Center management wants more hotels for conventioneers

By John Larson

Tacoma Weekly
jlarson@tacomaweekly.com
Published on: March 13, 2008

By the end of this year, Greater Tacoma Convention and Trade Center will have lost more business in its fourth and fifth years than it booked in its first three. The reason is a lack of nearby hotel rooms, according to David Bobo, who manages the four-year-old facility.

Since the beginning of 2007, the center has lost 53 conventions or trade shows that would have amounted to 80,152 room nights.

Bobo discussed the situation during a recent meeting of Tacoma City Council’s Economic Development Committee.

There are two hotels within walking distance. Courtyard by Marriott, located across the street, has 150 rooms. Hotel Murano a block away has 319. Bobo would like to see 600 in the vicinity.

Spokane expanded its convention center, making it somewhat larger than Tacoma’s. Spokane has 4,000 hotel rooms within walking distance of its center.

As director of public assembly facilities, Mike Combs is Bobo’s direct supervisor. There is land directly south of the center that was intended for future expansion of the facility. Combs said there is potential to build a hotel on that parcel that could have between 400 to 450 rooms.

With the recent announcement that the U.S. Open will come to Chambers Bay in University Place in 2015, Combs wants Tacoma prepared for the influx of golf fans who will attend the prestigious event.

“In seven years, I would hate to look at this skyline and not see two or three more hotels,” Combs said.

Bobo noted some city governments are getting into the business of building hotels to assist their convention centers. “That is not something I would necessarily recommend.”

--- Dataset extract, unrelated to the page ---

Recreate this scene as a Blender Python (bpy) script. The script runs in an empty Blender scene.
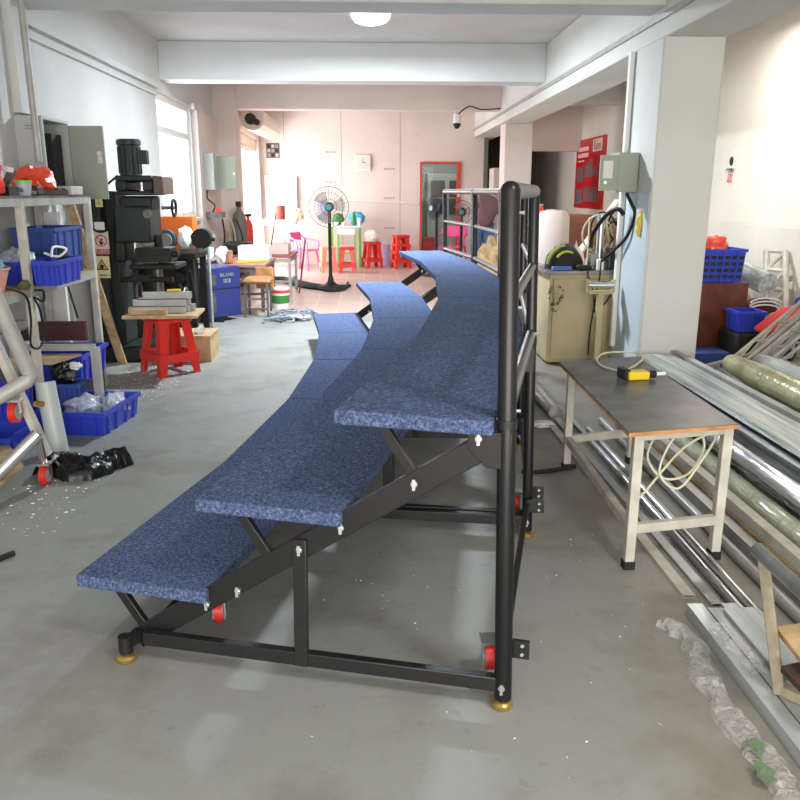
import bpy, bmesh, math, random
from mathutils import Vector, Matrix, Euler, noise
R = math.radians
PI = math.pi
scene = bpy.context.scene
COL = scene.collection

# ------------------------------------------------------------------ camera
CF, CP, CYAW, CROLL, CH = 796.0, .256, .0348, .002, 1.45
fw = Vector((math.sin(CYAW)*math.cos(CP), math.cos(CYAW)*math.cos(CP), -math.sin(CP)))
rt0 = Vector((math.cos(CYAW), -math.sin(CYAW), 0)); up0 = rt0.cross(fw)
rt = rt0*math.cos(CROLL) + up0*math.sin(CROLL); up = rt.cross(fw)
cam = bpy.data.cameras.new('camera'); cam.sensor_width = 36; cam.lens = CF/800*36; cam.clip_start = .05; cam.clip_end = 200
co = bpy.data.objects.new('camera', cam); COL.objects.link(co)
M3 = Matrix((rt, up, -fw)).transposed()
co.matrix_world = Matrix.Translation((0, 0, CH)) @ M3.to_4x4()
scene.camera = co

def ray(x, y): return fw*CF + rt*(x-400) - up*(y-400)
def G(x, y, z=0.0):
    d = ray(x, y); return Vector((0, 0, CH)) + d*((z-CH)/d.z)
def YY(x, y, Y):
    d = ray(x, y); return Vector((0, 0, CH)) + d*(Y/d.y)

# ------------------------------------------------------------------ light
scene.view_settings.view_transform = 'Standard'
scene.view_settings.look = 'None'
scene.view_settings.gamma = 1
scene.view_settings.use_curve_mapping = False
scene.view_settings.exposure = 0.0
w = bpy.data.worlds.new('World'); scene.world = w; w.use_nodes = True
bg = w.node_tree.nodes['Background']; bg.inputs[0].default_value = (.97, .95, 1, 1); bg.inputs[1].default_value = 2.2

def area(name, loc, rot, sx, sy, power, color, shape='RECTANGLE', spread=180):
    l = bpy.data.lights.new(name, 'AREA'); l.shape = shape; l.size = sx; l.size_y = sy; l.energy = power; l.color = color
    l.spread = R(spread)
    o = bpy.data.objects.new(name, l); o.location = loc; o.rotation_euler = rot; COL.objects.link(o); return o
# daylight through the open shop front behind the viewer, the rolled-up side shutter and the side window
area('daylight_front', (0.6, -3.9, 1.6), (R(90), 0, 0), 5.4, 2.6, 365, (1, .955, .885))
area('daylight_shutter', (-2.5, 15.0, 1.3), (0, R(-90), 0), 2.3, 2.3, 170, (1, .95, .95))
area('added_fill_light', (1.3, .6, 3.0), (0, 0, 0), .5, .5, 50, (1, .97, .92), 'DISK')  # added unseen light, lifts the deck tops and the near floor
area('added_fill_light', (3.3, 7.7, 2.98), (0, 0, 0), .4, .4, 42, (1, .95, .88), 'DISK')  # added unseen light, brightens the wall of the right bay
area('daylight_window', (-2.75, 10.6, 1.85), (0, R(-90), 0), 1.35, 1.7, 90, (.86, .94, 1))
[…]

Carmen McIntyre, sales manager for the convention center, told council members that business travel is up nationwide. McIntyre, who used to work at the Sheraton (now Hotel Murano), said the ideal situation would be to have a hotel in the 500-room range attached to the center.

At one point that was in the plans. Early designs had a hotel built above the center. City leaders later scrapped that idea, as landing a hotel operator was not coming together and they did not want to halt construction of the center. A parcel across the street was identified for hotel use, and eventually the Marriot was built on that site.

There are three hotel projects in the works downtown.

A Seattle developer wants to build one on Thea Foss Waterway, which would not qualify as within walking distance. He has struggled to secure financing.

Prium Properties purchased the Winthrop Apartments with plans to convert it back to its former use as a luxury hotel. Under terms of an agreement with the city, Prium would have to give the residents of the low-income apartment building a year to find new homes before renovation could begin.

Another developer wants to build a hotel on the site of the former Heidelberg Brewery, about six blocks south of the convention center.

The city plans to hire a consultant to analyze the hotel market later this year.